> Requirements
Find the line with "Generate a Blender" and the line with "COL.objects.link(sun)", then repeat both of them and every line in between exactly. Omit the pictures.

>> begin Given data

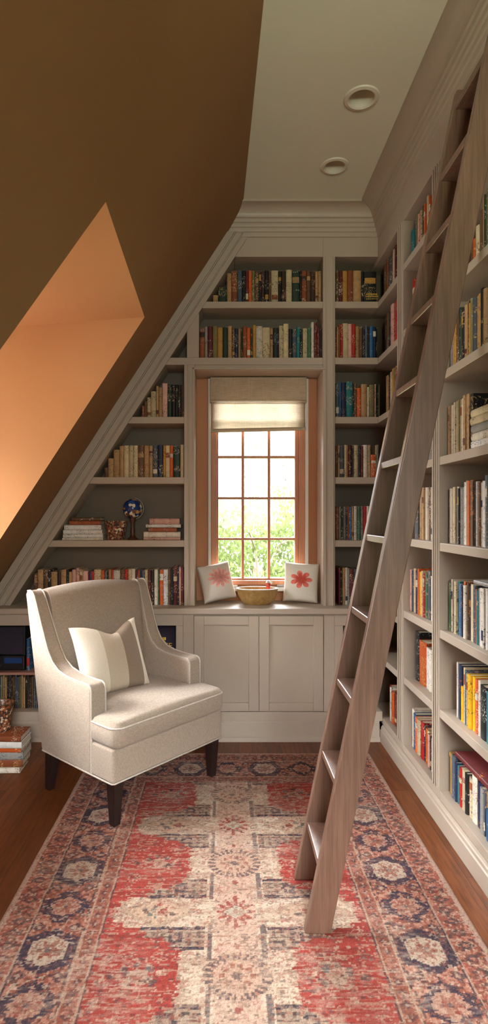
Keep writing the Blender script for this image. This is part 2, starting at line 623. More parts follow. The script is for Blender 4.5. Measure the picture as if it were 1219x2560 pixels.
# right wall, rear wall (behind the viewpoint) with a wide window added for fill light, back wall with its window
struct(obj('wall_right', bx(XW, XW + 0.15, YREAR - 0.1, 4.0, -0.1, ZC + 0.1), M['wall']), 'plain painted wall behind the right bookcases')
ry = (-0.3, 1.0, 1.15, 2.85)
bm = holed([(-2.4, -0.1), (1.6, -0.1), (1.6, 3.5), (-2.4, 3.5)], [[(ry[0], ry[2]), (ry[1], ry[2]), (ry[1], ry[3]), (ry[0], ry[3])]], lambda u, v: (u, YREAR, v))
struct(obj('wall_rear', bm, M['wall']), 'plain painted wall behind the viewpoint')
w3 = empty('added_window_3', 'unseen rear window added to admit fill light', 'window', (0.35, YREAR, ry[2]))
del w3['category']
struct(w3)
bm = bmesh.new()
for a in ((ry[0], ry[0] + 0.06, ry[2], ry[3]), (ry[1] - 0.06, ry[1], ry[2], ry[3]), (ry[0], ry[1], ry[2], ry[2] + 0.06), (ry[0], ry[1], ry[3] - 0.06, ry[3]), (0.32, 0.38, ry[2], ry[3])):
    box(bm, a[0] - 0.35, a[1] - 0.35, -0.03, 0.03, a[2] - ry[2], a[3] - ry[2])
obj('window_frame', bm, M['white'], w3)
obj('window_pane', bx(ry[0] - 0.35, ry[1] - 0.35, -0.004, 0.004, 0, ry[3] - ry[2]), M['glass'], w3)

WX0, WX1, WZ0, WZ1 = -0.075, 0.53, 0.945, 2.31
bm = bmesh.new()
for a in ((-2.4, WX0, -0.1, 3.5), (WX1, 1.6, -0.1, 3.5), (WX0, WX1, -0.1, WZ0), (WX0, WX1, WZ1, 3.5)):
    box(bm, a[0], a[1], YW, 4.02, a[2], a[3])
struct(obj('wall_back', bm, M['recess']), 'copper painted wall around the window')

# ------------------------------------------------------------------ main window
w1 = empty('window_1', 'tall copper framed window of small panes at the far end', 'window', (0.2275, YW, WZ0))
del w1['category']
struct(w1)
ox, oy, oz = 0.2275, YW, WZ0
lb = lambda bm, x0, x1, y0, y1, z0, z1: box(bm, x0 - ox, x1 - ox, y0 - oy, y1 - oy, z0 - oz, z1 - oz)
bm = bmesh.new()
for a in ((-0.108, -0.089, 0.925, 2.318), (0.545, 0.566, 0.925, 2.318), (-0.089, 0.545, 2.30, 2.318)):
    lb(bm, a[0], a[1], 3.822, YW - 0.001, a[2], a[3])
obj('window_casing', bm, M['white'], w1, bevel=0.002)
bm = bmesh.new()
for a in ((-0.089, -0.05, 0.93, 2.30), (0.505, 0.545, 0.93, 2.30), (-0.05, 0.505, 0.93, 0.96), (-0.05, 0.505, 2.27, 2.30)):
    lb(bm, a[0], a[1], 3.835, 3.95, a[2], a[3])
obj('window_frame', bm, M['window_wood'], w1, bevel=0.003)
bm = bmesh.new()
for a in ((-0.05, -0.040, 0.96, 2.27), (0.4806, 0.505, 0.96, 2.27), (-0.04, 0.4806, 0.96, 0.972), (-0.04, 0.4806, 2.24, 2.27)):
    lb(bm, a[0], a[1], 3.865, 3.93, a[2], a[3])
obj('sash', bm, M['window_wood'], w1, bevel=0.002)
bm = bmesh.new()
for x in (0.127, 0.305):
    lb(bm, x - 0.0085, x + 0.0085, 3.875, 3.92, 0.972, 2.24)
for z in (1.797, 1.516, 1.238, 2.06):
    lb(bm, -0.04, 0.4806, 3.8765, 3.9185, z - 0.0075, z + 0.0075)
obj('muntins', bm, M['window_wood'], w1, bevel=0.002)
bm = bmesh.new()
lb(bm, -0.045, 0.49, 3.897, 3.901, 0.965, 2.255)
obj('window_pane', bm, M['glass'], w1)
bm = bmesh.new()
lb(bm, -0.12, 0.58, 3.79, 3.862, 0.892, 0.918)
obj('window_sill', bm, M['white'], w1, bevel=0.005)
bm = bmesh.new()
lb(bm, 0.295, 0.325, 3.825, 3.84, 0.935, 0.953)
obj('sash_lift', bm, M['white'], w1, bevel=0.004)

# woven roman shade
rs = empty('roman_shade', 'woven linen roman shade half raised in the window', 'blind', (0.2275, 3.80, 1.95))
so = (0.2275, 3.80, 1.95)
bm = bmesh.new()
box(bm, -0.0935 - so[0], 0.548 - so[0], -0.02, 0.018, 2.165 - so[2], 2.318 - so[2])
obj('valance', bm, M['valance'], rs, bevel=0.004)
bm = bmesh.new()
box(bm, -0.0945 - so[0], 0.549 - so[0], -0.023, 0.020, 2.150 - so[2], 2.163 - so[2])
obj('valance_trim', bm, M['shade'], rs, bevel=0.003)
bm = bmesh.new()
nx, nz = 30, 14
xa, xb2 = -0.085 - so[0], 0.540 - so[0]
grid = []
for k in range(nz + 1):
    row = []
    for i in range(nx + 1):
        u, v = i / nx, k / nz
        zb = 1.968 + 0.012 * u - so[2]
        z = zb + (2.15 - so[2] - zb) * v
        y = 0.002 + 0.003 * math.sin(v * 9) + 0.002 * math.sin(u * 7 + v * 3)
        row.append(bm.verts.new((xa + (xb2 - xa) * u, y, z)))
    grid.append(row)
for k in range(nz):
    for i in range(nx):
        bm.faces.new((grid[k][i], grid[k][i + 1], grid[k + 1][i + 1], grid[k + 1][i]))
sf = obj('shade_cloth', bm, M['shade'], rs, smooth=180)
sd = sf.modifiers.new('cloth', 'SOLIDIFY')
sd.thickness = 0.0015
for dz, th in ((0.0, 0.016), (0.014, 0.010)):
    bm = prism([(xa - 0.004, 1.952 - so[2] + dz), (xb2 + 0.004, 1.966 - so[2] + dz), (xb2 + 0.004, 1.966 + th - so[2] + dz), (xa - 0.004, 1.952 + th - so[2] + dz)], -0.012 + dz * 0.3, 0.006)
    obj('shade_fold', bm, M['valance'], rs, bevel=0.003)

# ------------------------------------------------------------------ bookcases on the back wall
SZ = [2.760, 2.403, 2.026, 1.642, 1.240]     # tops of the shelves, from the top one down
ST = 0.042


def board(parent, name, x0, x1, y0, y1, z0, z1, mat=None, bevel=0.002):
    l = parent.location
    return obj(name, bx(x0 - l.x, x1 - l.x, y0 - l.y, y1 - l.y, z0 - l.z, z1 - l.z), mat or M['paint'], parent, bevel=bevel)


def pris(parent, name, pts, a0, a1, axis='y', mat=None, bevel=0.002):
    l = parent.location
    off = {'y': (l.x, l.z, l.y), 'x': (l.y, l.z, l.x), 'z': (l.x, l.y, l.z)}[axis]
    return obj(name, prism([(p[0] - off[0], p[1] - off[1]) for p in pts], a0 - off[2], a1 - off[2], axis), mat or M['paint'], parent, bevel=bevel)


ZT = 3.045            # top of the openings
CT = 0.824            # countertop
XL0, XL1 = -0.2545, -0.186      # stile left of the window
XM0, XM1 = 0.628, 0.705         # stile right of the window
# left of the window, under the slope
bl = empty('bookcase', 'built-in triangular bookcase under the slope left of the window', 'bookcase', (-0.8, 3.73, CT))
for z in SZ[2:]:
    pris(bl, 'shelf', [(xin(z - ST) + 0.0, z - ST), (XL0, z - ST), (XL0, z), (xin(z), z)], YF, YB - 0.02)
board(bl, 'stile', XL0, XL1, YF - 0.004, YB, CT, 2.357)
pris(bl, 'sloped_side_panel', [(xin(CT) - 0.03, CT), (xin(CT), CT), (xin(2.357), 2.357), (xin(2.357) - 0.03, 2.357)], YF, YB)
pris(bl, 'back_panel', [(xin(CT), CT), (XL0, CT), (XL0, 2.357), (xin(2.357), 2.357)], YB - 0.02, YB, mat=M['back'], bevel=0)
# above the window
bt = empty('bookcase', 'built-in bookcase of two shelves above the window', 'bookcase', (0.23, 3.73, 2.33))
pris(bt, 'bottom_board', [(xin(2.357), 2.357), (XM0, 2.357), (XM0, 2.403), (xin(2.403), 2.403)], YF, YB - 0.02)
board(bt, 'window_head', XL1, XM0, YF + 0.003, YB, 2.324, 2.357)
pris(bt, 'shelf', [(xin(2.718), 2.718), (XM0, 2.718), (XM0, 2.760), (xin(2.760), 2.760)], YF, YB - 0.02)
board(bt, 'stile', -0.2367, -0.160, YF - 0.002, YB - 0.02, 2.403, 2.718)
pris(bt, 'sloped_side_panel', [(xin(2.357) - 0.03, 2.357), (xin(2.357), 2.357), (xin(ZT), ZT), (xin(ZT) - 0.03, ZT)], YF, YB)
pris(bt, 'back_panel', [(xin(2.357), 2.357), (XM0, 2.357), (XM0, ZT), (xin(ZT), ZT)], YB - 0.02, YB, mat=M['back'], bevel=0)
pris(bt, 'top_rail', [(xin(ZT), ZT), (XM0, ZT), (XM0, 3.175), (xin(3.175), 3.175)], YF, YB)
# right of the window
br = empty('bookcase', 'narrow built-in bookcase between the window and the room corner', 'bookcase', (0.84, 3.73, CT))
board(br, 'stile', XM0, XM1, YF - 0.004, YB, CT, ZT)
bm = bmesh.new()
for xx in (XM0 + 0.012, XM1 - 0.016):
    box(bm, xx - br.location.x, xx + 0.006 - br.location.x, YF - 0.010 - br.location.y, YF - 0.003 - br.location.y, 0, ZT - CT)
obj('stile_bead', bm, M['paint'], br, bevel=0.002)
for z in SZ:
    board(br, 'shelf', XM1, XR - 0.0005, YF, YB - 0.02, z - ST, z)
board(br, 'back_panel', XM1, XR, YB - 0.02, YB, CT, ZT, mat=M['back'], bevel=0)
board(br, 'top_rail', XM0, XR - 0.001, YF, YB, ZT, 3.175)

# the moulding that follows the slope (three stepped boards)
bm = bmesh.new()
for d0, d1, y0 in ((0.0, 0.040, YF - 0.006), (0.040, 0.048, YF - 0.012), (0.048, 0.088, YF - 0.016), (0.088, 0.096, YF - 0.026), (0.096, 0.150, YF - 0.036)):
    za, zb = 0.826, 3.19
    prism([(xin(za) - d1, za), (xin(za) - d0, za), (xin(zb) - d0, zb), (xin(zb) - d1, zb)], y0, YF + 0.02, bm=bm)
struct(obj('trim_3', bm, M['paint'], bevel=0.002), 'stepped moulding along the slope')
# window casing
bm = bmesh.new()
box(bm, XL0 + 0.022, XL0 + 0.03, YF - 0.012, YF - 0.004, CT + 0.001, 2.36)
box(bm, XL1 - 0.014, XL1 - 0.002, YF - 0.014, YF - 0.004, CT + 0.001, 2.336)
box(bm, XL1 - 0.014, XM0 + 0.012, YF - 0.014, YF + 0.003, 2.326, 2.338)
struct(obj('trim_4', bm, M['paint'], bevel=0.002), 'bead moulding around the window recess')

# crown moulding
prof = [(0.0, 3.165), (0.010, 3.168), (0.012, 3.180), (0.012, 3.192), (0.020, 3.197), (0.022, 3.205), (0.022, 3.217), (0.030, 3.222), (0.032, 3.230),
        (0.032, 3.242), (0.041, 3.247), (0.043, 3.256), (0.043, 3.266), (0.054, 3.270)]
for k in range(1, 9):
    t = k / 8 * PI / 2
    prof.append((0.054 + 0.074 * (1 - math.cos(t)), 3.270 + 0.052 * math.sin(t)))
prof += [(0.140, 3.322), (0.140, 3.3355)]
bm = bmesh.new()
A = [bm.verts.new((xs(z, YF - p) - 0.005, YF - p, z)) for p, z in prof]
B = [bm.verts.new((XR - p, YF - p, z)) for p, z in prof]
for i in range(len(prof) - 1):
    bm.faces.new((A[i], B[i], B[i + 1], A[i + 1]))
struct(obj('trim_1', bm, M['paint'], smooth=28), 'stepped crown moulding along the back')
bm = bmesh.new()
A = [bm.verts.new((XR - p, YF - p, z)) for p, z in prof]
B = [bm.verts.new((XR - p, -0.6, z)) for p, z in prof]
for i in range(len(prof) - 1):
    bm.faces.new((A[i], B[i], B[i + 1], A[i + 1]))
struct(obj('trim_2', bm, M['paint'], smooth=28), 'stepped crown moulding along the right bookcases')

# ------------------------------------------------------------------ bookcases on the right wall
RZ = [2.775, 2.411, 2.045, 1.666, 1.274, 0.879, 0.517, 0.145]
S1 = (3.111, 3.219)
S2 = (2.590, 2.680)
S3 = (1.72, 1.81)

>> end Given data
>> begin Given data

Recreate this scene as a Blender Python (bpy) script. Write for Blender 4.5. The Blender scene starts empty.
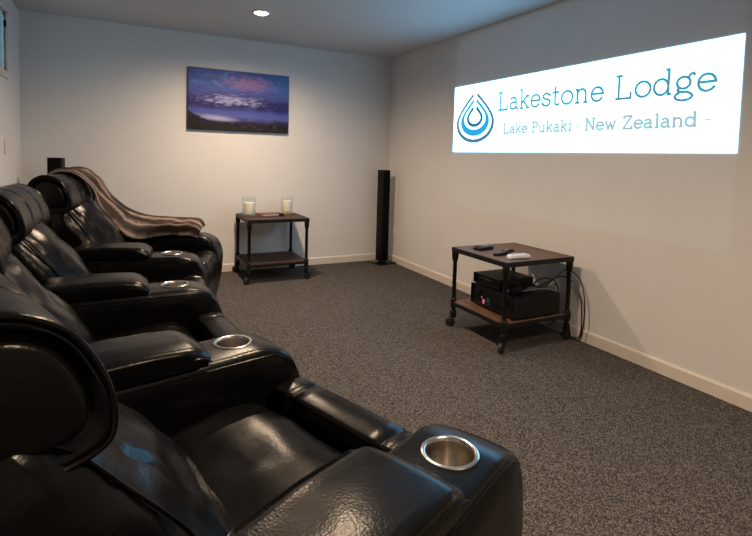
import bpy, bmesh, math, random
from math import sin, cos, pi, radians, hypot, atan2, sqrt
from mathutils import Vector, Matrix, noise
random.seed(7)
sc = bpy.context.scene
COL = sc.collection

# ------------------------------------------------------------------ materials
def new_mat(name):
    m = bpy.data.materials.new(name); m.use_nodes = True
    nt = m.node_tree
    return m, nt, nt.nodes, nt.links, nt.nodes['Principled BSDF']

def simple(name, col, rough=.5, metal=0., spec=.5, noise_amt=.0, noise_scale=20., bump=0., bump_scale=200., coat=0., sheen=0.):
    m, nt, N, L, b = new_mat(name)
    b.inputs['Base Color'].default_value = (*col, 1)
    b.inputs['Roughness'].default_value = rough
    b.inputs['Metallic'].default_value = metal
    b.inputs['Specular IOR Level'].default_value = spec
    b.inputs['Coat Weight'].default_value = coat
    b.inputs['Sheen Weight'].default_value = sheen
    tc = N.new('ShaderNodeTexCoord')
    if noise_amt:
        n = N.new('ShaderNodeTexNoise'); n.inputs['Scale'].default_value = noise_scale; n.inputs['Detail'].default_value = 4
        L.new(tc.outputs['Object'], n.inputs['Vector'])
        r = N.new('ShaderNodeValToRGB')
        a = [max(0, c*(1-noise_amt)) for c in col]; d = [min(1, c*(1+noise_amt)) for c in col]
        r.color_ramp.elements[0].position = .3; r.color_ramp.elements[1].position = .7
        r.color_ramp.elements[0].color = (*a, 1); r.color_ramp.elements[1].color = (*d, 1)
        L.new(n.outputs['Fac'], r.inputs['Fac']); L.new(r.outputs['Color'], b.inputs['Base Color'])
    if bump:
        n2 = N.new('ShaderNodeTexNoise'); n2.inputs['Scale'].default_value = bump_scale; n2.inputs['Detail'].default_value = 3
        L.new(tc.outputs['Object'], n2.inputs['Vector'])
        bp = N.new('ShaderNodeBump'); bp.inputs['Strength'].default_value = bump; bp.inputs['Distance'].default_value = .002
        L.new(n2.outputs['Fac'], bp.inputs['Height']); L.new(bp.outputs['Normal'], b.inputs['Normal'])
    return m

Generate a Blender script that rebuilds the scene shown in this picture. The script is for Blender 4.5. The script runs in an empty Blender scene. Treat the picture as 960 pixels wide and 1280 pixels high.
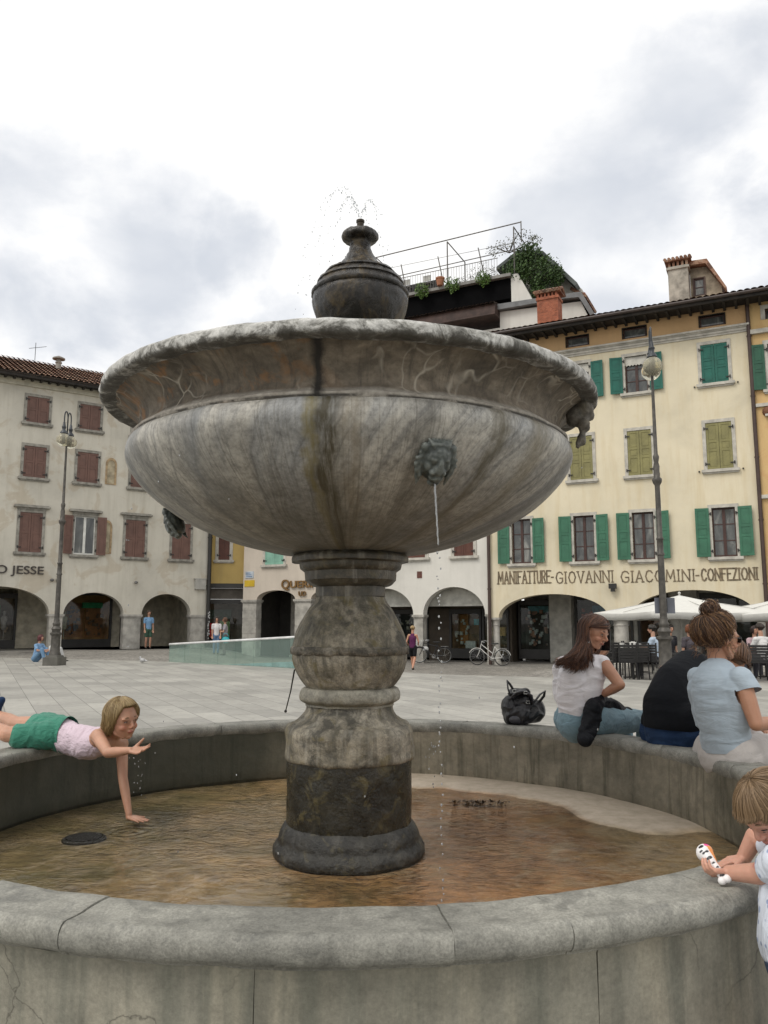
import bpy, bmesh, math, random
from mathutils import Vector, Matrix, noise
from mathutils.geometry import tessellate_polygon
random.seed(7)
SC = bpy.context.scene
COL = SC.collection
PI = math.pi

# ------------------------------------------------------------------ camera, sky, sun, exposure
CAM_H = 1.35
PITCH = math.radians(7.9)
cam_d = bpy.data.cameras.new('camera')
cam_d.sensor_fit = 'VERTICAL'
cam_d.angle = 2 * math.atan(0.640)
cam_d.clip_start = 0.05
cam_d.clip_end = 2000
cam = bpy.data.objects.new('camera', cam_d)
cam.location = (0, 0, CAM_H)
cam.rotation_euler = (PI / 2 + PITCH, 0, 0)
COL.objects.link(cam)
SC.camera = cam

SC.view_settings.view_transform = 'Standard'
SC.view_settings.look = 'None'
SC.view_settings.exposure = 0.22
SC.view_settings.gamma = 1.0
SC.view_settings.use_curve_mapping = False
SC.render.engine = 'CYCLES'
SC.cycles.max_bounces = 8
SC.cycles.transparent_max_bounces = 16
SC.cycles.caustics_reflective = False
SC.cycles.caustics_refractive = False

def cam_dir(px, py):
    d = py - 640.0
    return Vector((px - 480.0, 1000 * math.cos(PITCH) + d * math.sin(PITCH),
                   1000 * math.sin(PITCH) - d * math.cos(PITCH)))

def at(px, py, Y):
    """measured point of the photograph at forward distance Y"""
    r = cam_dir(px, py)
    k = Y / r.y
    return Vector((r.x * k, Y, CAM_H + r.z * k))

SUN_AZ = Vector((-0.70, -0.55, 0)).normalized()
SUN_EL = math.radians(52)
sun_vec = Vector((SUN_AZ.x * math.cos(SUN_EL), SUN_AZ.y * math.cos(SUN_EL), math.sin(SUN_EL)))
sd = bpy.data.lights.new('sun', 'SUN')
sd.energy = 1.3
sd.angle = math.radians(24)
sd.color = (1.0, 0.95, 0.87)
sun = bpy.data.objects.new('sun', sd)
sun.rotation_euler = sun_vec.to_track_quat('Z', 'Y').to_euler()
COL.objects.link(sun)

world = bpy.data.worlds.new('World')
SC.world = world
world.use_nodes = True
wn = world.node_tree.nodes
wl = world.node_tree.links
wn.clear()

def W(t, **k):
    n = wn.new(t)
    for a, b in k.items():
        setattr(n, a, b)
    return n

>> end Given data

> Response below
Generate a Blender script that rebuilds the scene shown in this picture. The script is for Blender 4.5. The script runs in an empty Blender scene. Treat the picture as 960 pixels wide and 1280 pixels high.
import bpy, bmesh, math, random
from mathutils import Vector, Matrix, noise
from mathutils.geometry import tessellate_polygon
random.seed(7)
SC = bpy.context.scene
COL = SC.collection
PI = math.pi

# ------------------------------------------------------------------ camera, sky, sun, exposure
CAM_H = 1.35
PITCH = math.radians(7.9)
cam_d = bpy.data.cameras.new('camera')
cam_d.sensor_fit = 'VERTICAL'
cam_d.angle = 2 * math.atan(0.640)
cam_d.clip_start = 0.05
cam_d.clip_end = 2000
cam = bpy.data.objects.new('camera', cam_d)
cam.location = (0, 0, CAM_H)
cam.rotation_euler = (PI / 2 + PITCH, 0, 0)
COL.objects.link(cam)
SC.camera = cam

SC.view_settings.view_transform = 'Standard'
SC.view_settings.look = 'None'
SC.view_settings.exposure = 0.22
SC.view_settings.gamma = 1.0
SC.view_settings.use_curve_mapping = False
SC.render.engine = 'CYCLES'
SC.cycles.max_bounces = 8
SC.cycles.transparent_max_bounces = 16
SC.cycles.caustics_reflective = False
SC.cycles.caustics_refractive = False

def cam_dir(px, py):
    d = py - 640.0
    return Vector((px - 480.0, 1000 * math.cos(PITCH) + d * math.sin(PITCH),
                   1000 * math.sin(PITCH) - d * math.cos(PITCH)))

def at(px, py, Y):
    """measured point of the photograph at forward distance Y"""
    r = cam_dir(px, py)
    k = Y / r.y
    return Vector((r.x * k, Y, CAM_H + r.z * k))

SUN_AZ = Vector((-0.70, -0.55, 0)).normalized()
SUN_EL = math.radians(52)
sun_vec = Vector((SUN_AZ.x * math.cos(SUN_EL), SUN_AZ.y * math.cos(SUN_EL), math.sin(SUN_EL)))
sd = bpy.data.lights.new('sun', 'SUN')
sd.energy = 1.3
sd.angle = math.radians(24)
sd.color = (1.0, 0.95, 0.87)
sun = bpy.data.objects.new('sun', sd)
sun.rotation_euler = sun_vec.to_track_quat('Z', 'Y').to_euler()
COL.objects.link(sun)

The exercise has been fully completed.